Smart Source Evaluation: How to Spot CRAAP and Avoid Bad Citations
You open a search result and need to decide fast whether it belongs in your project. Run the CRAAP test on every source before you pull a quote or add it to your reference list.
Run the CRAAP Test in Five Steps
- Currency: Check the publication or update date. A 2014 article on TikTok algorithms fails here when your paper covers 2023 platform changes.
- Relevance: Read the abstract or first two paragraphs. Does the main claim actually match your research angle, or did the title pull you in under false pretenses?
- Authority: Look for the author’s name, credentials, and affiliation. A Medium post by an unnamed “researcher” carries less weight than a paper from a named professor at a known university.
- Accuracy: Scan for citations or data sources inside the piece. If claims sit without links or references, open a second tab and verify one key fact.
- Purpose: Ask why the page exists. A .com site selling supplements that also posts “studies” on vitamins usually has a sales goal first.

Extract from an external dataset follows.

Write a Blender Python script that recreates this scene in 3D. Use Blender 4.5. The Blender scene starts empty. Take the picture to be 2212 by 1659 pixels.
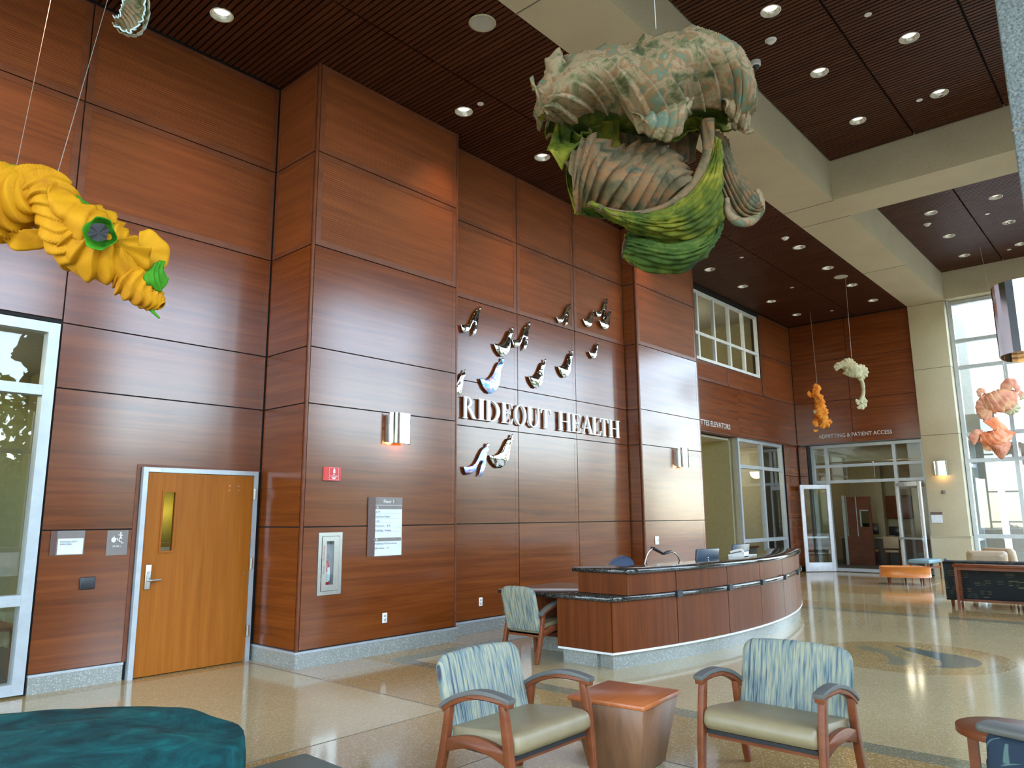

Check Citations with a Quick Table
| Source type | Red flag | Next move |
|---|---|---|
| Blog post | No date or author | Search the claim on Google Scholar |
| News article | Only one anonymous source | Find the original study it cites |
| Website | Statistics without links | Trace the number to its origin report |
Keep a short checklist on your screen while you draft: date present, author named, main claim supported, and purpose matches my needs. When any box stays empty, skip the citation and move to the next result.